Participants in an African conference on money transfer held in the Cameroonian capital Yaounde from Monday to Friday are calling for the organization of the operation to make it more productive to the continent's development.
According to a Cameroonian, Simon Awanchiri, the operations of sending money by African migrants to their countries of origin have risen from 4 billion U. S. dollars to 40 billion dollars between 2003 and 2008.
"This is a very important phenomenon that African governments need to critically examine. Some other continents have used it for their own
development. We should not just stay at the level of consumption. This money should also help us to create wealth," declared Raymond Asombang, a micro finance promoter in Cameroon.

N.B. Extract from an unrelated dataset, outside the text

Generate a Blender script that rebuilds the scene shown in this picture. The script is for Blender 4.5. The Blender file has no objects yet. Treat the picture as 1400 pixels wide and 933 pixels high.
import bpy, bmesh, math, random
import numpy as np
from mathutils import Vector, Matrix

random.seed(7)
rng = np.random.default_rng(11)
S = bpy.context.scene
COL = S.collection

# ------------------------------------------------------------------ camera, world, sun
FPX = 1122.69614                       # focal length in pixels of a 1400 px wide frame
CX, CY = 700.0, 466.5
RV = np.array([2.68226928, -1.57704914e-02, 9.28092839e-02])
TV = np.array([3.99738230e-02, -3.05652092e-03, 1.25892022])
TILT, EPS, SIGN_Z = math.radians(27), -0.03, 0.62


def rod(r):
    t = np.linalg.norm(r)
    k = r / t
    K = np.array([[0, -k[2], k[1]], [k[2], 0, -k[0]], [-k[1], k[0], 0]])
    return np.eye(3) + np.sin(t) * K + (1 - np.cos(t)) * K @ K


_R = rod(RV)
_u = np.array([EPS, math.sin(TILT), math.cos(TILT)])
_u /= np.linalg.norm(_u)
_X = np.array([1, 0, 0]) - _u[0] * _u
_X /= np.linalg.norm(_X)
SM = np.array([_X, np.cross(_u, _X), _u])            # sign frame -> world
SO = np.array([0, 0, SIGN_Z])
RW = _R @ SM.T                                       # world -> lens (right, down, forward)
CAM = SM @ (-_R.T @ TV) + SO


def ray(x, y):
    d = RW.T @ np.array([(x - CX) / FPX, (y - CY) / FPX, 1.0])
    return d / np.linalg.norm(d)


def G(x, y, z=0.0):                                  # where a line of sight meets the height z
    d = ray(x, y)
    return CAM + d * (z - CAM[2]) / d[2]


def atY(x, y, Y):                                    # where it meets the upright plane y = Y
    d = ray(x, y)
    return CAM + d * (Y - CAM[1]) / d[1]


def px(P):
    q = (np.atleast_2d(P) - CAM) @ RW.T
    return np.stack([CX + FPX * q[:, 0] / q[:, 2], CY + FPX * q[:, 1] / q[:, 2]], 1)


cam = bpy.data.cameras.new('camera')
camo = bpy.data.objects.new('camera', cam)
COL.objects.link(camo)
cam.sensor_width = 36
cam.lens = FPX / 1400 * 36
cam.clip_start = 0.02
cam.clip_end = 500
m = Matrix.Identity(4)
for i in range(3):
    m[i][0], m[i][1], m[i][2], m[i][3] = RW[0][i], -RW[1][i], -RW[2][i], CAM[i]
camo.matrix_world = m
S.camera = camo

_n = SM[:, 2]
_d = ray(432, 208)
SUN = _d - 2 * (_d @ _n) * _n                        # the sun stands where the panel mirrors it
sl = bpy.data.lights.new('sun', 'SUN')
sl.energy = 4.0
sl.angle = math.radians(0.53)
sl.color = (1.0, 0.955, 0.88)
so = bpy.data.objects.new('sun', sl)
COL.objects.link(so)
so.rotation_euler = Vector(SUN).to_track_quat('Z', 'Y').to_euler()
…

He said the people who receive the money should be sensitized so that they can spend it rationally. "If, for example, your son sends you 100,000 FCFA (200 dollars), instead of straight away going to spend it on alcohol, you can keep it in the bank for one or two months and it can earn you some interest," he recommended.

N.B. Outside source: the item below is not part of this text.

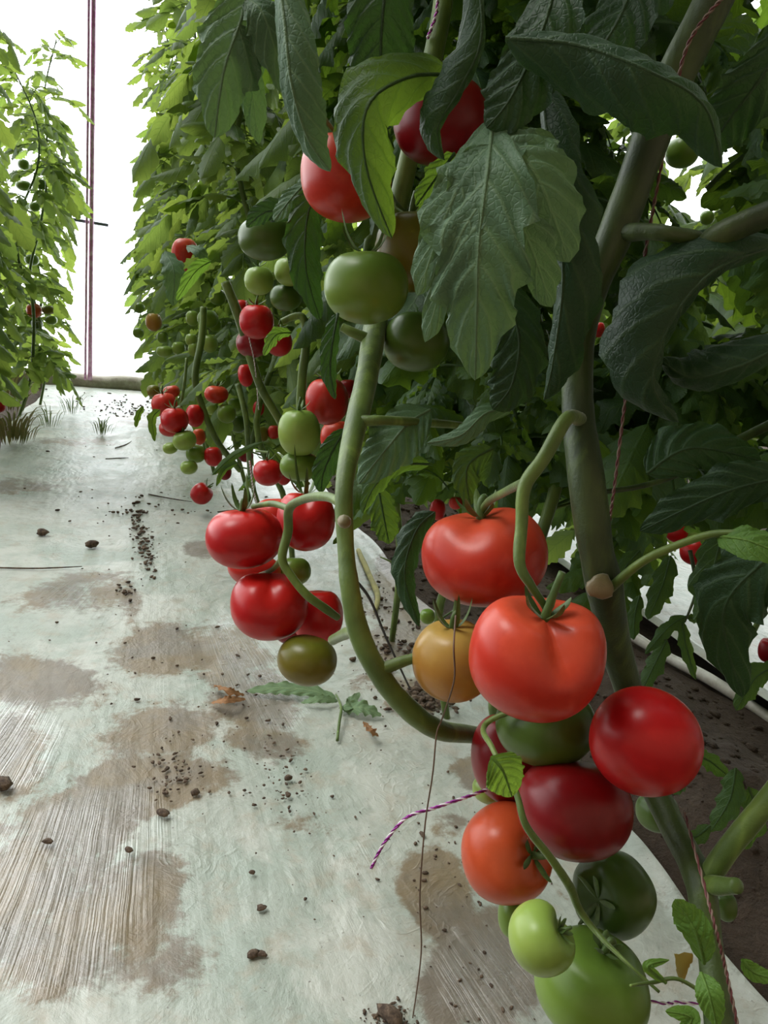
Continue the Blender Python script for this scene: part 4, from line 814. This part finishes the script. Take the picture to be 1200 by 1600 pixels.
for q in [(655, 1092, 24, 9, 60, 1.5, 5.5), (610, 1020, 22, 14, 30, 1, 4), (640, 930, 22, 40, 40, 1, 4), (215, 815, 6, 18, 34), (225, 850, 8, 14, 30), (235, 880, 6, 14, 22), (205, 800, 18, 4, 12), (195, 925, 8, 8, 14), (270, 1210, 25, 25, 40), (440, 1190, 20, 40, 40), (480, 1300, 60, 60, 12), (420, 770, 70, 12, 12), (180, 650, 60, 25, 60, .7, 1.8), (610, 1592, 22, 10, 40), (660, 1090, 25, 12, 60),
          (350, 1120, 60, 70, 24), (240, 1000, 120, 90, 30), (300, 780, 90, 30, 40, .8, 2), (120, 760, 90, 30, 26, .8, 2), (690, 1330, 50, 60, 24), (760, 1500, 60, 80, 20), (590, 1060, 40, 50, 22), (210, 640, 30, 8, 50, .7, 1.6), (600, 940, 14, 40, 30)]:
    crumbs(*q)
o = link('dirt_crumbs', mb.mesh('crumbs'), CLOD); tag(o, 'scattered fine dirt crumbs on the pale plastic sheet', 'dirt', kind='stuff')
mb = MB()
for _ in range(1500):
    x, y = rg.uniform(.83, 1.36), rg.uniform(.3, 3.5); c = np.array([x, y, float(soil_z(np.array([x]), np.array([y]))[0])]); blob(mb, c, .002 + .011 * rg.rand() ** 3, rg, 1.1)
o = link('soil_lumps', mb.mesh('lumps'), SOIL); tag(o, 'loose brown soil lumps in the strip under the plants', 'soil', kind='stuff')
# yellowed strip of plant waste by the bare stem
mb = MB(); tube(mb, [gp(560, 860, .01), gp(578, 900, .012), gp(590, 930, .01), gp(586, 955, .008)], [.005, .008, .004], n=14, seg=7, jitter=.4); o = link('dead_stalk', mb.mesh('dead'), simple('dry_yellow', (.42, .38, .14), .8, nscale=30, col2=(.3, .28, .12))); tag(o, 'yellow rotting stalk lying on the sheet behind the bare stem', 'dead stalk')
# withered yellow flower end at bottom right
mb = MB(); blade(mb, px_path([(1082, 1490, .55), (1074, 1510, .55), (1066, 1538, .56)]), .009, R @ np.array([0, 0, 1.]), 14, 7, 2, .0, -.5, .3, .5, 3, .8); o = link('withered_leaf', mb.mesh('yl'), simple('yellow_leaf', (.42, .30, .05), .7, trans=.3)); tag(o, 'small yellow shrivelled leaf left of the lowest stem', 'withered leaf', 'withered leaves on the sheet')
for p_, lb in [([(-5, 887), (60, 888), (128, 885)], 'long thin straw lying across the sheet at left'), ([(165, 717), (182, 716), (201, 715)], 'short dark twig on the far part of the sheet'), ([(232, 772), (262, 778), (300, 784)], 'thin twig left of the lone red tomato'), ([(340, 800), (370, 797), (400, 800)], 'thin twig behind the highest fruit of the walkway truss'), ([(180, 700), (205, 690), (222, 668)], 'thin bent twig left of the far green fruits')]:
    mb = MB(); tube(mb, [gp(x, y, .006) for x, y in p_], [.0016, .0022, .001], n=12, seg=6, jitter=.3); o = link('twig', mb.mesh('twig'), CLOD); tag(o, lb, 'twig', 'twigs on the sheet')
# grass tufts at the far end and weeds at the left edge
WEED = simple('dry_weed', (.20, .17, .06), .8, nscale=20, col2=(.13, .16, .04), trans=.2)
GR = simple('grass_blade', (.16, .22, .08), .7, trans=.3)
for i, (px, py, n, h, lb) in enumerate([(160, 678, 36, .07, 'sparse green grass tuft growing on the far sheet'), (112, 648, 26, .10, 'grass tuft at the foot of the left row'), (78, 668, 26, .10, 'dry grass tuft at the left edge of the sheet'), (20, 690, 60, .14, 'brownish weed clump beside the sheet at far left'), (15, 640, 60, .2, 'yellow-green weed clump under the left row')]):
    c = G(px, py, .01); mb = MB()
    for k in range(n):
        a = rg.rand() * 6.28; o_ = np.array([math.cos(a), math.sin(a), 0]); b0 = c + o_ * .05 * rg.rand() * (2 if n > 40 else 1); hh = h * (.5 + rg.rand()); P = [b0, b0 + o_ * hh * .25 + [0, 0, hh * .7], b0 + o_ * hh * .7 + [0, 0, hh * .8]]
        blade(mb, P, .0022 if n < 40 else .006, nrm(UPV - o_), 6, 3, 1, 0, 0, 0, .5, k)
    o = link('grass_tuft', mb.mesh('grass', c), GR if n < 40 else WEED); o.location = c; tag(o, lb, 'grass', 'grass tufts at the far end')
print('objects', len(bpy.data.objects))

Yero Balde, a Senegalese economics doctorate student at Limoges University in France, proposed that governments take note of these money transfers in order to increase the stakes for national development.
"Very recently, this theme was a subject of international discussion, but all that was only focusing on Southeast Asia, the Pacific, Latin America and the Caribbean, as well as the Middle- East," he said, noting sub-Saharan Africa, his field of study, was conspicuously absent.
Recent studies have shown that the money being returned helped to meet the needs of the migrant's family, which includes school fees for the younger brother or younger sister, or better still, health care for the mother or the father.
On several occasions, the money has been used to put up big housing units, bringing changes in many big towns in countries like Cameroon, which recorded a growth of 140 billion FCFA (280 million dollars) in 2006.
"All the figures that we are counting concern the money that is always transported through the formal channels. Now, we understand that there's so much money that enters the country's borders without being counted. There
are numerous informal channels," Awanchiri observed.
In the formal circuits, the journey of the money flowing in is not easy, partly due to the taxes to pay which are sometimes discouraging.
"In the town where I live, Limoges, there is only one company that sends money back into Africa, Western Union. Therefore there's no
competition. We are forced to pay very high costs," Balde said.
In a report titled "Sending Money Home to Africa", the International Fund for Agricultural Development noted that these costs of commissions, which are reducing in Asia and Latin America, have a tendency to increase in
Africa, where a share of 25 percent is recorded for the transferred amount.
During the July summit in Aquila in Italy, the G8 leaders committed themselves to reducing these costs by 50 percent in the next five years.
A doctorate student in mathematical economics at the University of Yaounde ll, Eric Patrick Feubi Pamen, recommended that there should be cooperation between the migrants' host countries, their countries of origin
and the international organizations in decision making in view of exempting these financial transactions from taxes.
"This will make the migrants send more money to their countries of origin, and through these funds, we can develop micro-projects to create employment directly or indirectly, and this will reduce poverty at family level," he said.
He pointed out that the common people, farmers' groups and the decentralized communities are just transmission belts between the diaspora and the homeland to better develop these micro-projects.
Countries like Senegal and Mali have better experience in this field.
Both have created a ministry of Diaspora to allow for channelling funds from expatriates to national development.
The Yaounde meeting brought together participants from Cameroon, South Africa, Gabon, Ghana, Kenya, Nigeria, France and Switzerland.